A climbing wall for jobless people could be torn down within weeks after nearby residents complained.

Objectors say the 25ft structure overlooks their gardens, breaches health and safety rules and is a noise nuisance when instructions are shouted to novices.

The wall was put up on the side of a house in Sutherland Road, Brighton, by Craggers, a climbing group which takes people on benefits, low incomes or with disabilities on adventure weekends.

Brighton and Hove City Council's planning committee will decide tomorrow whether the wall can stay but planning officers have recommended permission be refused.

Craggers co-founder Tony Hemingway, who lives in the house, said: "If it isn't approved it will be a real blow to the families that we support."

Mr Hemingway said he contacted the council about three years ago to ask if he needed planning permission and was told he did not because it was a temporary structure. The authority has now said that he does.

The group began fundraising and last year the wall went up and was given money for equipment by the city council.

Mr Hemingway said it was ironic that the same council was now trying to tear it down.

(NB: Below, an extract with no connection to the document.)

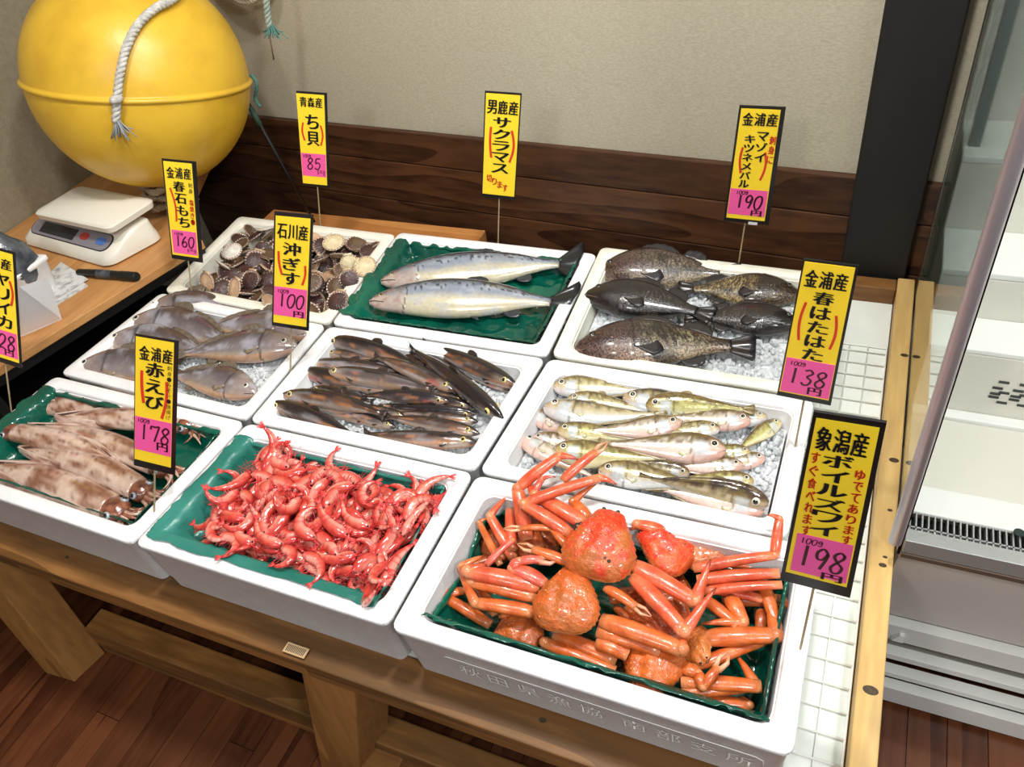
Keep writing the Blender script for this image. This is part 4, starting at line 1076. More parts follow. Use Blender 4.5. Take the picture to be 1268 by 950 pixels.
def col_rock(s, ca, sa, seed):
    k = ca * 0.5 + 0.5
    if seed in (1, 4): base = lin(34, 31, 33); sp = lin(84, 78, 70); bel = lin(60, 54, 54)
    elif seed == 3: base = lin(92, 74, 52); sp = lin(204, 184, 130); bel = lin(150, 130, 96)
    elif seed == 0: base = lin(94, 80, 72); sp = lin(158, 144, 120); bel = lin(172, 156, 128)
    else: base = lin(70, 58, 56); sp = lin(176, 172, 136); bel = lin(182, 156, 134)
    c = mixc(bel, base, sstep(0.12, 0.45, k + 0.1 * fbm((s * 6, ca * 2, seed))))
    n = noise.noise(Vector((s * 90, ca * 22, sa * 16 + seed * 5)))
    zone = sstep(0.30, 0.5, s) * sstep(0.95, 0.6, s) * sstep(0.95, 0.6, k)
    if n > 0.05 and zone > 0: c = mixc(c, sp, 0.75 * zone)
    c = mixc(c, lin(26, 22, 24), 0.75 * sstep(-0.1, 0.4, fbm((s * 5, ca * 2.4, seed * 3.1))))
    c = mixc(c, lin(92, 58, 54) if seed in (0, 2) else lin(40, 30, 32), 0.5 * sstep(0.42, 0.2, s))
    if abs(s - 0.31 - 0.02 * (1 - ca * ca)) < 0.005: c = mixc(c, lin(20, 16, 18), 0.6)
    return c
species('rock', prof=[(0, .012, .014, .012), (.02, .036, .040, .03), (.07, .066, .068, .05), (.14, .098, .092, .075), (.22, .122, .112, .09), (.32, .138, .125, .094), (.44, .134, .120, .082), (.56, .108, .096, .062), (.68, .072, .066, .04), (.78, .046, .044, .024), (.84, .042, .040, .018), (.9, .04, .04, .014)],
        res=(90, 36), body_end=0.86, gill=0.31, color=col_rock, mat=M_rockskin, eye=(.105, 30, .026), iris=M_iris_d, fat=1.32, roll=14, tail=(0.38, .16, 0.05), mouth=0.11, lip=0.006, lipc=(0.1, 0.05, 0.045, 1), fincol=lin(40, 36, 38), spiny=True,
        fins=[('dorsal_fin', .30, .58, 1, .055, .45), ('soft_dorsal_fin', .59, .76, 1, .075, .7), ('anal_fin', .58, .72, -1, .07, .9)], pect=(.33, -22, .17, .07), pectcol=lin(40, 36, 40))
def col_croak(s, ca, sa, seed):
    k = ca * 0.5 + 0.5
    c = mixc(lin(206, 186, 156), lin(136, 126, 130), sstep(0.08, 0.36, k)); c = mixc(c, lin(82, 70, 74), sstep(0.45, 0.85, k))
    c = mixc(c, lin(92, 78, 76), 0.45 * sstep(-0.2, 0.5, fbm((s * 9, ca * 2, seed * 1.3))))
    c = mixc(c, lin(190, 168, 158), 0.55 * sstep(0.28, 0.12, s))
    c = mixc(c, lin(206, 210, 226), 0.45 * sstep(0.1, 0.5, fbm((s * 7 + 3, ca * 1.5, seed * 2.3))))
    if k < 0.15: c = mixc(c, lin(214, 150, 110), 0.5)
    if abs(s - 0.24 - 0.02 * (1 - ca * ca)) < 0.008: c = mixc(c, lin(70, 60, 62), 0.8)
    c = mixc(c, lin(46, 44, 56), exp(-((s - 0.252) / 0.014) ** 2 - ((ca - 0.45) / 0.16) ** 2))
    return c
species('croaker', prof=[(0, .016, .014, .014), (.02, .040, .034, .028), (.07, .066, .056, .042), (.15, .098, .080, .058), (.24, .122, .096, .066), (.34, .130, .102, .066), (.46, .116, .096, .058), (.58, .088, .078, .045), (.70, .056, .052, .03), (.80, .034, .032, .018), (.86, .028, .027, .013), (.9, .027, .027, .01)],
        res=(60, 26), body_end=0.87, gill=0.24, color=col_croak, eye=(.09, 20, .022), fat=1.2, tail=(0.30, .14, -0.15), mouth=0.07, fincol=lin(120, 106, 90), spiny=True,
        fins=[('dorsal_fin', .28, .46, 1, .06, .6), ('soft_dorsal_fin', .47, .78, 1, .035, .6), ('anal_fin', .60, .68, -1, .05, 1.0)], pect=(.26, -15, .12, .024), pectcol=lin(150, 132, 110))
def col_smelt(s, ca, sa, seed):
    k = ca * 0.5 + 0.5; d = (seed * 0.37) % 1
    back = lin(34, 24, 26); side = mixc(lin(96, 68, 52), lin(98, 88, 88), d); belly = mixc(lin(176, 164, 158), lin(166, 132, 104), (seed * 0.61) % 1)
    c = mixc(belly, side, sstep(0.10, 0.38, k)); c = mixc(c, back, sstep(0.45, 0.72, k + 0.06 * fbm((s * 14, ca, seed))))
    if seed % 3 == 0: c = mixc(c, lin(44, 36, 38), 0.5)
    if 0.40 < k < 0.50 and s > .2: c = mixc(c, lin(226, 176, 120), 0.5)
    c = mixc(c, lin(196, 176, 160), 0.5 * sstep(0.24, 0.12, s) * sstep(0.75, 0.5, k)); c = mixc(c, lin(214, 214, 222), 0.35 * sstep(0.1, 0.5, fbm((s * 3 + seed, ca * 6, seed * 1.9))) * sstep(0.8, 0.55, k))
    c = mixc(c, lin(20, 16, 18), 0.85 * sstep(0.075, 0.04, s + 0.01 * fbm((ca * 4, seed, 0))))
    c = mixc(c, lin(206, 136, 84), 0.6 * sstep(0.1, 0.45, fbm((s * 5 + seed * 2, ca * 5, seed * 0.7))) * sstep(0.75, 0.5, k))
    if s > 0.8: c = mixc(c, lin(40, 32, 32), 0.6)
    if seed % 4 == 1 and 0.14 < s < 0.28 and k < 0.5: c = mixc(c, lin(196, 96, 90), 0.5)
    return c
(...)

Andy Francis is director of RH Partnership Architects, part of ProHelp, a group set up by the Brighton and Hove Business Community Partnership, which helped fund and build the wall.

He said: "Something like climbing a wall is fairly adventurous and gives people a lot of confidence and self-esteem back."

Councillor Gill Mitchell said she had been contacted by neighbours who said it invaded their privacy.

She said the wall did not conform to health and safety standards and so enforcement action to tear it down was justified.

But she added: "I do support the aims of the organisation backing the wall but there are climbing walls in the locality."